Exercise: Copy the listing below line for line, starting at its first line and ending with the line that has "b = B(); box(b, .8326, .8345, .009, .033, .76, .93, dm);" in it. Add nothing.

Data excerpts:
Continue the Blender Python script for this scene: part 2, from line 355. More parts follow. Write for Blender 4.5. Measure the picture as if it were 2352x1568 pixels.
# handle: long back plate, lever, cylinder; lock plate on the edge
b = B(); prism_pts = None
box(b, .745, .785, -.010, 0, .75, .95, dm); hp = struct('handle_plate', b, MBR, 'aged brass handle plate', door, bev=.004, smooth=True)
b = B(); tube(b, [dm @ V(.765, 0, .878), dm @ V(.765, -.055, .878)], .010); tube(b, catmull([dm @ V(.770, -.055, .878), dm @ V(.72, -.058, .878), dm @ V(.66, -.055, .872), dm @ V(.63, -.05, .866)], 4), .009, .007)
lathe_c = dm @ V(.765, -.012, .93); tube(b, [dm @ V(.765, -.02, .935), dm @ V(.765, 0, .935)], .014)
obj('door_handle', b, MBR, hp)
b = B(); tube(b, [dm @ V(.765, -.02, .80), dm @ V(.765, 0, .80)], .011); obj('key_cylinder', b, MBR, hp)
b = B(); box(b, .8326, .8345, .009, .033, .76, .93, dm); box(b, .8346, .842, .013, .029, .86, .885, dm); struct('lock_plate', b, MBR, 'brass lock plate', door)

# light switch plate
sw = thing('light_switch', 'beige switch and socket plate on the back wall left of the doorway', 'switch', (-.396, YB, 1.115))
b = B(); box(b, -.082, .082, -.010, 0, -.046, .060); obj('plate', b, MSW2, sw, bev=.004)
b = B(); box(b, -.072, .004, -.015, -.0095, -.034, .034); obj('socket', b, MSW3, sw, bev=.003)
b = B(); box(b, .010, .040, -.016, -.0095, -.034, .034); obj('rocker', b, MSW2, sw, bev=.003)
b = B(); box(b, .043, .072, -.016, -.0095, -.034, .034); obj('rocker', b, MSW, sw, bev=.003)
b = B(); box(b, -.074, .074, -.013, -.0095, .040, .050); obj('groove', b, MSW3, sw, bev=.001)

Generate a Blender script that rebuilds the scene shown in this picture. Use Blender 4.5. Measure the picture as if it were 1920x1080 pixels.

The response:
Continue the Blender Python script for this scene: part 2, from line 355. More parts follow. Write for Blender 4.5. Measure the picture as if it were 2352x1568 pixels.
# handle: long back plate, lever, cylinder; lock plate on the edge
b = B(); prism_pts = None
box(b, .745, .785, -.010, 0, .75, .95, dm); hp = struct('handle_plate', b, MBR, 'aged brass handle plate', door, bev=.004, smooth=True)
b = B(); tube(b, [dm @ V(.765, 0, .878), dm @ V(.765, -.055, .878)], .010); tube(b, catmull([dm @ V(.770, -.055, .878), dm @ V(.72, -.058, .878), dm @ V(.66, -.055, .872), dm @ V(.63, -.05, .866)], 4), .009, .007)
lathe_c = dm @ V(.765, -.012, .93); tube(b, [dm @ V(.765, -.02, .935), dm @ V(.765, 0, .935)], .014)
obj('door_handle', b, MBR, hp)
b = B(); tube(b, [dm @ V(.765, -.02, .80), dm @ V(.765, 0, .80)], .011); obj('key_cylinder', b, MBR, hp)
b = B(); box(b, .8326, .8345, .009, .033, .76, .93, dm); box(b, .8346, .842, .013, .029, .86, .885, dm); struct('lock_plate', b, MBR, 'brass lock plate', door)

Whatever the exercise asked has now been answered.